A Hierarchical Cooperative Control Strategy for In Situ Steering of Distributed Drive Electric Vehicle

Abstract

When distributed drive electric vehicles (DDEVs) encounter challenges such as congested parking, abrupt dead ends, and narrow roads, in situ steering provides an excellent solution. However, the operational mechanisms and control strategies of in situ steering are currently a gap in distributed drive technology. To achieve stable and precise control of in situ steering, this article proposes an adaptive control strategy for synchronizing yaw rate and wheel speed, based on the analysis of the kinematics and dynamics of in situ steering. The control strategy is structured in layers, comprising an observation layer, a decision-making layer, and upper layer control. Initially, the observation layer calculates the road adhesion coefficient and slip ratio, using a dynamics-based method to assess road conditions at the onset of in situ steering.
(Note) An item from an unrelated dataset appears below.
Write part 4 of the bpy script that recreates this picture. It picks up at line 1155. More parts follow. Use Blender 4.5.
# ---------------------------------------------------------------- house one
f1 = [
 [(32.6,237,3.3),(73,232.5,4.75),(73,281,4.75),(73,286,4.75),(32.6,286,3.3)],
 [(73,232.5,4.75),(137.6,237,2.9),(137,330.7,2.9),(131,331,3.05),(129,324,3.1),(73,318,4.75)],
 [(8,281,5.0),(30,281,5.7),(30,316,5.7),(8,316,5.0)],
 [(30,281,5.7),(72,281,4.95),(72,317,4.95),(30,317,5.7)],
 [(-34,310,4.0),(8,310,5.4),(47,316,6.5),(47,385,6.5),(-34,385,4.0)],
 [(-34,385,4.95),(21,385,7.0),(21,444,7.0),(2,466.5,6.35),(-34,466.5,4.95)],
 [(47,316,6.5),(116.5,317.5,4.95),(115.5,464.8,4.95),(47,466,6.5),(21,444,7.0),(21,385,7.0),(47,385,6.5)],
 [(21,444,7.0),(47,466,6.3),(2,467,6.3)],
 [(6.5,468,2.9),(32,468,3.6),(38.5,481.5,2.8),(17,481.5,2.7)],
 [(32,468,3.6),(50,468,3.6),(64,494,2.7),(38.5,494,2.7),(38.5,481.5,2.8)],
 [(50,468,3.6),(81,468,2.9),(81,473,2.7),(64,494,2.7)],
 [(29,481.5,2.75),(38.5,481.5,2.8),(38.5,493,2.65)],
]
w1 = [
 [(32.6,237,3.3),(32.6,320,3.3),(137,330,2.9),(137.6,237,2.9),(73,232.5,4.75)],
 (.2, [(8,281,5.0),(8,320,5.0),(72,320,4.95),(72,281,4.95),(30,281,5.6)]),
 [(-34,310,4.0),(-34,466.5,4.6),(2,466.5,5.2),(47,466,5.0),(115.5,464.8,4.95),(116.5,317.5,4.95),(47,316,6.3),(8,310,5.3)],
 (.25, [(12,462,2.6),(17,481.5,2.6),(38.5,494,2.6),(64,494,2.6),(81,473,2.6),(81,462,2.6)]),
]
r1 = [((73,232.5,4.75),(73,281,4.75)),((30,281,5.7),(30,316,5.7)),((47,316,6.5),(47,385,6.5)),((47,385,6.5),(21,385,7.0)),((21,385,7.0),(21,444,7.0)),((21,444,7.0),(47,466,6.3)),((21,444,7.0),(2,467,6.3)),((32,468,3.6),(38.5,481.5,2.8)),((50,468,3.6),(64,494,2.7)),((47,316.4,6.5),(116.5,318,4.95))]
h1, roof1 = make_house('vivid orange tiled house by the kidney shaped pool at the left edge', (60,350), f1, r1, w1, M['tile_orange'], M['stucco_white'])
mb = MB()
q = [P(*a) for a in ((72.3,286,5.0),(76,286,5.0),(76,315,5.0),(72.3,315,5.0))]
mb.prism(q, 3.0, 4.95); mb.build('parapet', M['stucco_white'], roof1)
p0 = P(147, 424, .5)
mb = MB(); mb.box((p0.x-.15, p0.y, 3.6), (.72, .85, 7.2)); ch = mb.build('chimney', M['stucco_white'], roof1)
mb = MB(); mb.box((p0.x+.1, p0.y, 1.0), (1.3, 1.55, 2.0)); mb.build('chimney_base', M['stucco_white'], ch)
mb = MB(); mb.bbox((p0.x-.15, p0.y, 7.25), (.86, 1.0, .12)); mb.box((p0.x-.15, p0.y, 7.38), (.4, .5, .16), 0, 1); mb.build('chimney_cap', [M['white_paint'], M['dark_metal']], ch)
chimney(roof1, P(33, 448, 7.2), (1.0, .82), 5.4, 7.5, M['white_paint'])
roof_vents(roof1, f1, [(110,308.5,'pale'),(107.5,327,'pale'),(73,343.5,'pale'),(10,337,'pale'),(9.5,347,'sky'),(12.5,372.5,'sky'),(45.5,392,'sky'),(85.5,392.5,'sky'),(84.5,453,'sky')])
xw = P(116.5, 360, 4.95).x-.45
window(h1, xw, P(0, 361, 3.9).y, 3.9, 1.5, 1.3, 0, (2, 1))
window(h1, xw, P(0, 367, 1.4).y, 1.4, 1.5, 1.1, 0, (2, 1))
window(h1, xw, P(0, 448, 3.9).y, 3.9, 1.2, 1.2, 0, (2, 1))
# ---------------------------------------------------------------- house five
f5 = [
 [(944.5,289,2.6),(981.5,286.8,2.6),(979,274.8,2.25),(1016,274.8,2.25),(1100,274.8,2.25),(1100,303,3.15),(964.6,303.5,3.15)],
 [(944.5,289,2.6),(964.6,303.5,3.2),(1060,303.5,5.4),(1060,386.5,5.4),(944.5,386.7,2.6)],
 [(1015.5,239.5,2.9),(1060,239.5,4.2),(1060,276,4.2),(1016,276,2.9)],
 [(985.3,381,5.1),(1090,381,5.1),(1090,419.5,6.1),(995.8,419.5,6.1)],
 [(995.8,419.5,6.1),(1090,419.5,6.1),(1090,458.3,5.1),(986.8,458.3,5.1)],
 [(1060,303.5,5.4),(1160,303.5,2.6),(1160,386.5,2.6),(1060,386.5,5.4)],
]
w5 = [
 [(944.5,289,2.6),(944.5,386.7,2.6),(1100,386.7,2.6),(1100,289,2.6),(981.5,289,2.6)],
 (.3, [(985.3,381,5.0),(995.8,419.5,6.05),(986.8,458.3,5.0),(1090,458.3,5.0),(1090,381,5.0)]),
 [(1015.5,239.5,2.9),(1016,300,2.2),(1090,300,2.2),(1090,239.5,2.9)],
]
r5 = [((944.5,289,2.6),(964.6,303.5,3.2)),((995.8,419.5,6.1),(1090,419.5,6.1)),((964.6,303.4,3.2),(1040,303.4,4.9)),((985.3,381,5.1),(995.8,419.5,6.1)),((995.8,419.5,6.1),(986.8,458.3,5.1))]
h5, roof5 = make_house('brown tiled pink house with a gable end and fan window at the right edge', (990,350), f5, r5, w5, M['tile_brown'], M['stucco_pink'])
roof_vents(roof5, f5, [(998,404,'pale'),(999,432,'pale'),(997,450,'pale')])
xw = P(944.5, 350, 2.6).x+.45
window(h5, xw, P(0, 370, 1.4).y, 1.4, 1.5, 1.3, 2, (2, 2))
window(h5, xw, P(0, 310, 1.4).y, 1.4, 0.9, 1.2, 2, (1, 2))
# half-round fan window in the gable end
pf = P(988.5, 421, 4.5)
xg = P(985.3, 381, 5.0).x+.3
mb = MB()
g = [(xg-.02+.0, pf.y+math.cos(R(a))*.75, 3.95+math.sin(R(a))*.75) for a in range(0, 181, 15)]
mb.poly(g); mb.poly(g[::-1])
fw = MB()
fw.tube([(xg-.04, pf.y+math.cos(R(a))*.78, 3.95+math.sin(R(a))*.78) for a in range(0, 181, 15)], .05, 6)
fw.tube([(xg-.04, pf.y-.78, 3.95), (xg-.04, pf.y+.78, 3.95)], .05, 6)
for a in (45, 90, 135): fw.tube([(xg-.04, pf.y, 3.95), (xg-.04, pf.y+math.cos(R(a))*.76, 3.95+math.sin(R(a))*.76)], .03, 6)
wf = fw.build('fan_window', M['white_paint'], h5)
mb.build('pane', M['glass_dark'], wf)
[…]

Subsequently, the decision-making layer determines the nominal yaw rate and the desired wheel speed. Then, the upper layer control designs an active disturbance rejection control (ADRC) algorithm, based on the tire force characteristics of in situ steering, along with a multisegment linear dynamic learning rate adaptive control algorithm, to precisely control the yaw rate and wheel speed while minimizing steering center deviation. In addition, a collaborative control submodule coordinates torque and braking pressure based on the designed state determination criteria, enhancing the system’s robustness and safety. Ultimately, simulations and real-vehicle tests validate the effectiveness of the proposed in situ steering mechanisms and control strategy design, confirming that the designed control strategy achieves satisfactory performance.